Sexting is sending sexually explicit messages, photos or a video through any electronic devices. Sending nude photos is more common among teenage girls according to The website states that 22% of teen girls are reported sending images of this nature, while only 18% of teenage boys have.

What most people didn’t know is that teen sexting laws prohibit both the sending and receiving of any type of explicit images. A Teen Sexting Criminal Defense Lawyer article states, “It isn’t really possible to prevent someone else from sending you a photo. And because of that, sexting laws typically prohibit ‘receiving and keeping’ any type of explicit images.”

In many schools the consequences are very serious. Sexting can also be threats through any explicit images.

“It has happened recently and a lot of what I deal with, has to do with social media and if the issue worsens, most times the police are notified if it involves minors,” says Dean Eyler, “That’s also something that the student resource officers can be brought into if it is distributing child pornography.”

There are some questions as to why students would engage in this behavior knowing the risks and of course there are reasons behind it.

“It could be for reputation and other parts of it could be that it stems from home life and family, but its a part of being young, growing up and many students don’t really think of how much trouble it can get them in,” Eyler continues, “Just to have it be understood about how bad it is, we should educate them.”

Sexting underage is a serious crime and there are penalties, within the school district, and outside of the school.  If a student in this school is caught sexting there will be a parent notification, counseling, possible suspension and possibly repercussions from notification of police.

According to the website, which advocates for parental responsibility of a child’s mobile phone, “Under the new [New Jersey] law teenagers who are caught sending sexually explicit images with their cell phones will not be subject to the State’s child pornography laws with respect to their first offense. In general, minors caught sexting would have to attend a state sponsored program where he or she would learn about the potential state and federal legal consequences and penalties associated with sexting, which technically amounts to distribution of child pornography. Teens who are not minors, or if it is not a teens first offense, will generally not be eligible for the educational program.”

Some students at Piscataway High School are informed about what happens if someone sexting were to get caught, even if it is between students who are in a relationship.

Freshman Colette Ochido says, “My definition of [sexting during a] consensual relationship is when two people are sending inappropriate pictures to each other and if you are caught doing it or leaking any pictures that were sent to you, your phone could be confiscated and it would be considered child pornography.”

Photo by Maurizio Pesce (Flickr)

However, not everyone who attends PHS is informed of the laws and still participate in the sending or receiving of inappropriate snaps, photos, or messages. Not only does it happen among teenagers, but adults might participate in this behavior as well.

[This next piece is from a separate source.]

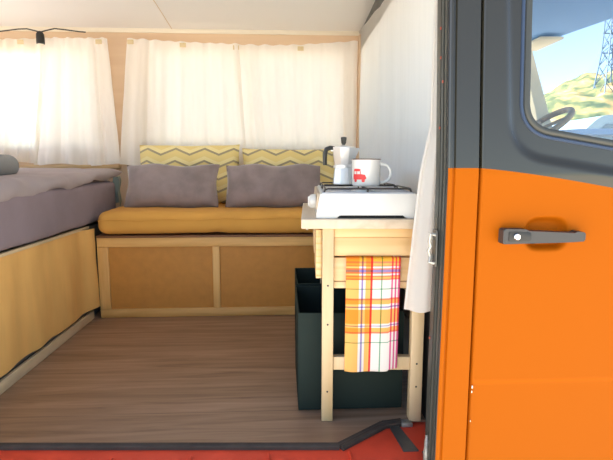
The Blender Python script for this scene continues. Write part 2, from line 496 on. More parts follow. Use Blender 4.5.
# pillar outer face with its pressed bead (plan section extruded in z)
plan = [(.363, 1.043), (.366, 1.040), (.3715, 1.040), (.3735, 1.0445), (.3765, 1.0445), (.379, 1.040), (.4345, 1.040), (.4345, 1.12), (.363, 1.12)]
k = len(plan); lv_ = [-.35, -.1, .05, .2, .35, .5, .70, .71, .9, 1.1, 1.3, 1.555]
rg = [[bm.verts.new((x, y, z)) for x, y in plan] for z in lv_]
bm.faces.new(rg[0]); bm.faces.new(rg[-1][::-1])
for a, b in zip(rg, rg[1:]):
    for i in range(k): bm.faces.new((a[i], b[i], b[(i + 1) % k], a[(i + 1) % k]))
lean(bm)
box(bm, XL - .04, -.97, 1.04, 1.08, -.35, 1.58)
box(bm, -.97, .363, 1.04, 1.10, 1.36, 1.56)
box(bm, -.97, .363, 1.04, 1.07, -.35, -.15)
wf = struct('wall_front', bm, M['body'], ang=25)
bm = bmesh.new()      # inner side of the pillar
box(bm, .405, .4345, 1.12, 1.30, -.05, 1.5)
struct('pillar_inner', bm, M['black'], wf, sm=False)
bm = bmesh.new()      # door seal: ribbed rubber lining the opening
SZ = [-.012, .1, .25, .4, .55, .7, .85, 1.0, 1.15, 1.36]
for y0, y1, d in ((1.052, 1.064, .0045), (1.068, 1.078, .0075), (1.081, 1.088, .0035), (1.091, 1.117, .005)):
    rg = [[bm.verts.new(p) for p in ((.3635, y0, z), (.363 - d * .7, y0, z), (.363 - d, (y0 + y1) / 2, z), (.363 - d * .7, y1, z), (.3635, y1, z))] for z in SZ]
    for a, b in zip(rg, rg[1:]):
        for i in range(5): bm.faces.new((a[i], b[i], b[(i + 1) % 5], a[(i + 1) % 5]))
struct('door_seal', lean(bm), M['rubber2'], wf)
bm = bmesh.new()
for y0, y1 in ((1.0645, 1.0675), (1.0785, 1.0805), (1.0885, 1.0905), (1.044, 1.0515)):
    rg = [[bm.verts.new(p) for p in ((.3634, y0, z), (.3612, y0, z), (.3612, y1, z), (.3634, y1, z))] for z in SZ]
    for a, b in zip(rg, rg[1:]):
        for i in range(4): bm.faces.new((a[i], b[i], b[(i + 1) % 4], a[(i + 1) % 4]))
struct('seal_groove', lean(bm), M['rubber'], wf)
# latch striker and lower guide on the pillar
for y_, z_ in ((1.073, 1.02), (1.071, .955), (1.074, .80), (1.056, .90), (1.10, .30)):
    yy = y_ + .085 * max(0, z_ - .70)
    struct('paint_speck', B(.3552, .3585, yy - .0015, yy + .0015, z_, z_ + .006, bev=.0008), mat('speck', (.35, .07, .04), .6), wf)
t = thing('door_striker', 'small silver door latch striker on the dark door pillar beside the curtain', 'latch', (.352, 1.08, .48))
bm = bmesh.new()
box(bm, .3535, .3578, 1.066, 1.098, .486, .571, bev=.002)
link('striker_plate', bm, M['darkmetal'], t)
bm = bmesh.new()
tube(bm, [(.354, 1.074, .560), (.342, 1.074, .562), (.340, 1.074, .545), (.345, 1.078, .533), (.341, 1.082, .522), (.346, 1.084, .508), (.342, 1.078, .495), (.354, 1.076, .493)], .0042, 8)
box(bm, .344, .354, 1.086, 1.096, .545, .560, bev=.003); box(bm, .344, .354, 1.086, 1.096, .497, .512, bev=.003)
link('striker_loop', bm, mat('dull_zinc', (.5, .49, .44), .45, metal=.5), t)
t = thing('roller_guide', 'worn grey steel roller guide at the bottom of the door pillar', 'guide', (.355, 1.09, -.016))
bm = bmesh.new(); tube(bm, [(.352, 1.078, -.016), (.352, 1.08, .012), (.356, 1.09, .034), (.359, 1.10, .048)], [.008, .007, .006, .004], 8)
link('arm', bm, M['rust'], t)
bm = lathe(bmesh.new(), [(.006, -.004), (.009, -.003), (.009, .003), (.006, .004)], (.349, 1.086, .004), 14, 'x')
link('roller', bm, M['chrome'], t)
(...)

Dean Eyler says, “This is common with adults too because most who work in a public place where a lot of both females and males are. It is a possibility that sexually explicit images can be shared in a working environment. You would understand that just like younger females, these adult females would be afraid of speaking up as well [if they were sent material unsolicited].”

Just like in the beginning, it can be happening all around and most who know it is wrong can be completely unaware that this behavior is practiced among high schoolers.

Ochido states, “Yes I have received some inappropriate pictures from other people and it has happened to my sister, but I know that if it gets serious I can always go to her for the best advice because it easier to go to someone that has already been through it and dealt with it and would help me get through it easier.”

It takes a lot for people to come up to trustworthy people and be able to open about this kind of topic because most are afraid of how much trouble they can get into, or might not want to be judged for it.   The act of sexting can sometimes be related to sexual harassment or sexual assault.

“I was the anti-bullying specialist for about 3 years and I’ve only heard about it maybe 2-3 times. It doesn’t happen often in terms of physically touching, but it can be more with social media,” says special ed teacher and former dean Stephanie Rogers, “The only real incident I remember is where students, male and female, are dating one another and the female sent a picture and then the male forwarded it to someone else which can be reported as inappropriate behavior, and be put on the sex offenders list.”

School officials want to make sure that students remain as safe and informed as they can be.

“There are numerous ways to let students know that this kind of behavior isn’t good, so what we do is we educate them as best as we can to let them know why it isn’t good, we could run assembly’s, have counseling sessions, or have most of them enter programs throughout the curriculum for prevention of any consequences going towards sexual behavior,” Rogers explains.